Had he been an Oregon resident, Hales would’ve had to pay Oregon income taxes on all the money he earned on the road. “When you’re an Oregon resident, you are taxed on all the income that you earn, and it doesn’t matter if you are working for a company in Oregon that sends you out of town a lot, or you move to Wyoming for six months to work in a coal mine or something,” Oregon Department of Revenue spokeswoman Rosemary Hardin says. 

Hales’ tax preparer, Arnold Polk, tells WW that the candidate and his wife filed their Oregon taxes as Washington state residents “because that’s where they were living.

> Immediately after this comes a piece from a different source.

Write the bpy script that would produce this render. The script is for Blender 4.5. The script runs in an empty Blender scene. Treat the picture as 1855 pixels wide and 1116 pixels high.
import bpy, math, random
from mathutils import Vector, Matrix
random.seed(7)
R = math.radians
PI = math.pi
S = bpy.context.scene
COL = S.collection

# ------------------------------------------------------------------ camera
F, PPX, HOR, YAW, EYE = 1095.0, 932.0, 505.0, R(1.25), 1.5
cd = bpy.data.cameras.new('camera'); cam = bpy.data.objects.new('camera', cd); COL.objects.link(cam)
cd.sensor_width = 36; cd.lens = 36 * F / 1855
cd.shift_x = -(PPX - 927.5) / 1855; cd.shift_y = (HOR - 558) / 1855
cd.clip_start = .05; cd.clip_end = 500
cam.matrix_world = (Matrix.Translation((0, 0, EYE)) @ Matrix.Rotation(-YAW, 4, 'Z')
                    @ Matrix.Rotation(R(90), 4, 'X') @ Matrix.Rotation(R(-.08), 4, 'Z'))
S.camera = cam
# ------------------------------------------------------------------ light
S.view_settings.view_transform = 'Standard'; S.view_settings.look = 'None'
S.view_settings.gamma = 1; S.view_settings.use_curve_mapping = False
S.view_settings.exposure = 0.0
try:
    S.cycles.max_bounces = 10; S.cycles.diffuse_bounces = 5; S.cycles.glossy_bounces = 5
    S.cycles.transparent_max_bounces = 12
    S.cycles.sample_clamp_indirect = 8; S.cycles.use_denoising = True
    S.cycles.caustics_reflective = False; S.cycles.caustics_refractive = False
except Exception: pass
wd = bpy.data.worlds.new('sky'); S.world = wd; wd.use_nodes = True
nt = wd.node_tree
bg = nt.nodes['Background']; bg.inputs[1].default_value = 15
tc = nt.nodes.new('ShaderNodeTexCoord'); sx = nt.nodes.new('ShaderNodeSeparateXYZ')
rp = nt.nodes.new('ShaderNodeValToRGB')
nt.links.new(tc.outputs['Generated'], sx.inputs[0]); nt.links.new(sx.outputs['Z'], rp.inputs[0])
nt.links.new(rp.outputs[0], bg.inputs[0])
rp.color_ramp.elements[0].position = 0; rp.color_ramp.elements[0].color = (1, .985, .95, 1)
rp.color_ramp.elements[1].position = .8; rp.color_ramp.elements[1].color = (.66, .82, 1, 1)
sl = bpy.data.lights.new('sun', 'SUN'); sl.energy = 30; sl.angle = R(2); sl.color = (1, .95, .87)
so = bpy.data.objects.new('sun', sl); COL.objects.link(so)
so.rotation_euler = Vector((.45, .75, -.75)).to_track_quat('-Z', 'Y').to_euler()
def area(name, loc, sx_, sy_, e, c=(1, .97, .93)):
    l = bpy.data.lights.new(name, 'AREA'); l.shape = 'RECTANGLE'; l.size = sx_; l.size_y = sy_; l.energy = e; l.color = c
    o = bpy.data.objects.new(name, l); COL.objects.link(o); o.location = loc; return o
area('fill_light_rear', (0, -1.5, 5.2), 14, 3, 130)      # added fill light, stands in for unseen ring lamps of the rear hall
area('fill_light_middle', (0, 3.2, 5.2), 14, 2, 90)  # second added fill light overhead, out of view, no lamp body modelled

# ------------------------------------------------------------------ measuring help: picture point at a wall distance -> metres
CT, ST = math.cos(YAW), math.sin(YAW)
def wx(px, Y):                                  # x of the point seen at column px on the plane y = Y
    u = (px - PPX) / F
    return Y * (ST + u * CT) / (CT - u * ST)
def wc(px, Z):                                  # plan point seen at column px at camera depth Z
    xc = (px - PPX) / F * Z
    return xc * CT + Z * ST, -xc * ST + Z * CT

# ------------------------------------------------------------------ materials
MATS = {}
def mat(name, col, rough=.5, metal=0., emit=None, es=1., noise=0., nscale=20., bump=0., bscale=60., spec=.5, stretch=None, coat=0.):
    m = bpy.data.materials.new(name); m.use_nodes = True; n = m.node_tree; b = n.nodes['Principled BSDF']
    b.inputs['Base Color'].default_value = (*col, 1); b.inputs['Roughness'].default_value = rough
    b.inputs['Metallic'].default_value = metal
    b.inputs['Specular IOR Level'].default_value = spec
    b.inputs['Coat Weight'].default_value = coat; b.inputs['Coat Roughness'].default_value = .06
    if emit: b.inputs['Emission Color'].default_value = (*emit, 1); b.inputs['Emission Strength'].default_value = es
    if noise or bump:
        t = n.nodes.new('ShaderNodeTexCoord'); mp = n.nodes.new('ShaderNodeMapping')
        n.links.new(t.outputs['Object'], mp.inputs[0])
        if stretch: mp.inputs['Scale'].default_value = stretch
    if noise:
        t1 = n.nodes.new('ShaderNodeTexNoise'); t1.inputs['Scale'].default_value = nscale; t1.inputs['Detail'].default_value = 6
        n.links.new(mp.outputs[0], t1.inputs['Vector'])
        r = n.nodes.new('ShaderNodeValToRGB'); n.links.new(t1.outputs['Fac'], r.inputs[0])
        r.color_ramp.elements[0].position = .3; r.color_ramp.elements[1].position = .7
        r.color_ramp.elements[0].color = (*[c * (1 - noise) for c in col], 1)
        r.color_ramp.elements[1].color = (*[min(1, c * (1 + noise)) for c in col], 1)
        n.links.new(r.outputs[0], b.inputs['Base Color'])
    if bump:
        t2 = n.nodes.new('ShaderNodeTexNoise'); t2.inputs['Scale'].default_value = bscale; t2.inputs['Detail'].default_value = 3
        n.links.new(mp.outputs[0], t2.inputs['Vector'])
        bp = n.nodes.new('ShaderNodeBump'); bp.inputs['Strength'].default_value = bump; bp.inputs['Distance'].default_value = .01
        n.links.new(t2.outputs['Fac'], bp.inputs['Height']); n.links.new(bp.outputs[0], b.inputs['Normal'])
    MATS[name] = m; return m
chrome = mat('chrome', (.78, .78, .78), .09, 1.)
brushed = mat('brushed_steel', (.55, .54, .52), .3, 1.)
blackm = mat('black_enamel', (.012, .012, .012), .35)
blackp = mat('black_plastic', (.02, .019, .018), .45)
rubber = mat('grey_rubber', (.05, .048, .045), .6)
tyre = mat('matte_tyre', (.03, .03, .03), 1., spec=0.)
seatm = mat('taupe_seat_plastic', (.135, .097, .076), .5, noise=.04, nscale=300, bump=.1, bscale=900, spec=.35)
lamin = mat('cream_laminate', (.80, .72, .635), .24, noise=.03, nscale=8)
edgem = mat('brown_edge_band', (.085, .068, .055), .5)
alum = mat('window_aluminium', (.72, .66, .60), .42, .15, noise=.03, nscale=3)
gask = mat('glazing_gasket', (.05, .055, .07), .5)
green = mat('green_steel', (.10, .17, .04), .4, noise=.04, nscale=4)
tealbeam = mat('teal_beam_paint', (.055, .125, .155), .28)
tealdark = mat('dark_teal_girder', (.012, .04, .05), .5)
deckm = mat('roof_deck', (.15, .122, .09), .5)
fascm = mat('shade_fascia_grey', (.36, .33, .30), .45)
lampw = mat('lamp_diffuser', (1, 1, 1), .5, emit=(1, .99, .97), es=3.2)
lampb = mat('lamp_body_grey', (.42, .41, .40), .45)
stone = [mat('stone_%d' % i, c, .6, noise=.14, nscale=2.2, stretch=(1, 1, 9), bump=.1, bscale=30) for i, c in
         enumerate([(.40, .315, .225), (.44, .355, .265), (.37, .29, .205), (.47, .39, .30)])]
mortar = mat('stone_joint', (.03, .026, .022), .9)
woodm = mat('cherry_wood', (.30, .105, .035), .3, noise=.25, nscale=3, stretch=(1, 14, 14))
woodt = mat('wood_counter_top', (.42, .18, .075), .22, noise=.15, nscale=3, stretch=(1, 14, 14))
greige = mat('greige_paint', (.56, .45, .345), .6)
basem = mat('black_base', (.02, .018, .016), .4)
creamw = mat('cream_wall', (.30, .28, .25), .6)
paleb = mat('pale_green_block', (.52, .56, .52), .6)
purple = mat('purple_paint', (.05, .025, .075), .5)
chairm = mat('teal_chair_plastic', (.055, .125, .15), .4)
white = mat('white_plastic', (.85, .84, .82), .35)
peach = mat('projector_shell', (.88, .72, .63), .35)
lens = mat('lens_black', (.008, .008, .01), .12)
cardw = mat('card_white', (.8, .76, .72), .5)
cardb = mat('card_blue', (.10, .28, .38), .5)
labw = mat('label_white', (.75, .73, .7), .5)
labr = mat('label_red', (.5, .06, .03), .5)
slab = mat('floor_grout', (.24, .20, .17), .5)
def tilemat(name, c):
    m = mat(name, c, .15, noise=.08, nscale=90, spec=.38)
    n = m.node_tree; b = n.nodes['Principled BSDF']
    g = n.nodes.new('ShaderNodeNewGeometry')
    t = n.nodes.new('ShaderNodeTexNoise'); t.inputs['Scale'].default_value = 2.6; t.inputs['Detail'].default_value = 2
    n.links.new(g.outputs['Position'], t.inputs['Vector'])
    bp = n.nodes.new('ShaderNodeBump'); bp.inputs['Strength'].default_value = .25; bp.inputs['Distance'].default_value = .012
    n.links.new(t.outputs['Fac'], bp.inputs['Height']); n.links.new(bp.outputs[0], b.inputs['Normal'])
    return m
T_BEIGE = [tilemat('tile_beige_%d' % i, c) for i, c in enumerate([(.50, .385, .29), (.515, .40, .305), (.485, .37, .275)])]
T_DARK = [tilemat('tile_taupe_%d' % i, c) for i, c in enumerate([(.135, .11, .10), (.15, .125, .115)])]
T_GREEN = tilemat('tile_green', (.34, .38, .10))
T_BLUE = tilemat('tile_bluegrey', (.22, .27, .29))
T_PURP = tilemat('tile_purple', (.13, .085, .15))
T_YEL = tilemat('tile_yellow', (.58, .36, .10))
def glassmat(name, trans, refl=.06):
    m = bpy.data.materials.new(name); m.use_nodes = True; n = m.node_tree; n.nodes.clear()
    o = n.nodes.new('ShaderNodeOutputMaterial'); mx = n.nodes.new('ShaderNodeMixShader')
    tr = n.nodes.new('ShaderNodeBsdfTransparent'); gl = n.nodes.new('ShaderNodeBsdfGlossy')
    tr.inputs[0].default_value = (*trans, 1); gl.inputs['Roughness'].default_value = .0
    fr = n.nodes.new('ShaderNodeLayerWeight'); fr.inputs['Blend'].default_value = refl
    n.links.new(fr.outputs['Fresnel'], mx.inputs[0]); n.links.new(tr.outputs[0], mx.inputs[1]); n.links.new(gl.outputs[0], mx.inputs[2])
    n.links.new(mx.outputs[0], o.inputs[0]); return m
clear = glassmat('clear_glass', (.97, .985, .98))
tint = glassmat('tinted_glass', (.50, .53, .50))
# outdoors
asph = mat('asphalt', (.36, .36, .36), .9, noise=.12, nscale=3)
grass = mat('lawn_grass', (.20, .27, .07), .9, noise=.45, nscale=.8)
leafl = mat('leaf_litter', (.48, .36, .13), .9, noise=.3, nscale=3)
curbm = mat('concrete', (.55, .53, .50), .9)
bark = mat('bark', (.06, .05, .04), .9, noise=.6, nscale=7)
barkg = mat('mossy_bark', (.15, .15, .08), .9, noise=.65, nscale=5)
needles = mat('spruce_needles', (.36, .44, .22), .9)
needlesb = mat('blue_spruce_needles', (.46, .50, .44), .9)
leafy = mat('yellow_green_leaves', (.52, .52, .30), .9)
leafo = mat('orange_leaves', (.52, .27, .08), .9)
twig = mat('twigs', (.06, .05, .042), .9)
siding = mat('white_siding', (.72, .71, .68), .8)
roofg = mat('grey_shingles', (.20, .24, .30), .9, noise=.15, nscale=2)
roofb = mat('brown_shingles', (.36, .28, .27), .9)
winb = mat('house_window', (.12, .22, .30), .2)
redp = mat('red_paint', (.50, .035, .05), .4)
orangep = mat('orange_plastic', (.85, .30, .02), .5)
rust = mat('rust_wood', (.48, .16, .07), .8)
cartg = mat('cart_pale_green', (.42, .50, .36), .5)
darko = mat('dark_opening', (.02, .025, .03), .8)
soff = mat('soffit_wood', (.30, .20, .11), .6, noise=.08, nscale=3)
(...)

When Charlie married Nancy, he moved to Washington.” 

As for the benefit of not having to pay Oregon income taxes on money earned out of state, Polk says, “I don’t think that was Charlie’s motivation.” 

Cross-border tax avoidance last year hurt Chris Dudley, the Republican nominee for governor, who established a Camas, Wash., address while playing for the Portland Trail Blazers in the 1990s.

“In 2007, with the kids all gone from home,” Hales says, referring to children he and Nancy had from previous marriages, “we began a transition, where we bought and remodeled our house on Southeast 27th Avenue and gradually started living here more.” The email goes on: “Your questions caused us to review in detail what we have just been doing as a practice in these gradually changing family circumstances. We have asked [our family accountant] to take another look at 2008 and 2009 to make sure we did those years correctly.”

In a Thursday, June 23, interview with WW, Hales said he had always been an Oregon resident for tax purposes, and had lived in his Southeast Portland home since purchasing it in 2007. “I’ve never changed my residency for tax purposes,” Hales said on Thursday.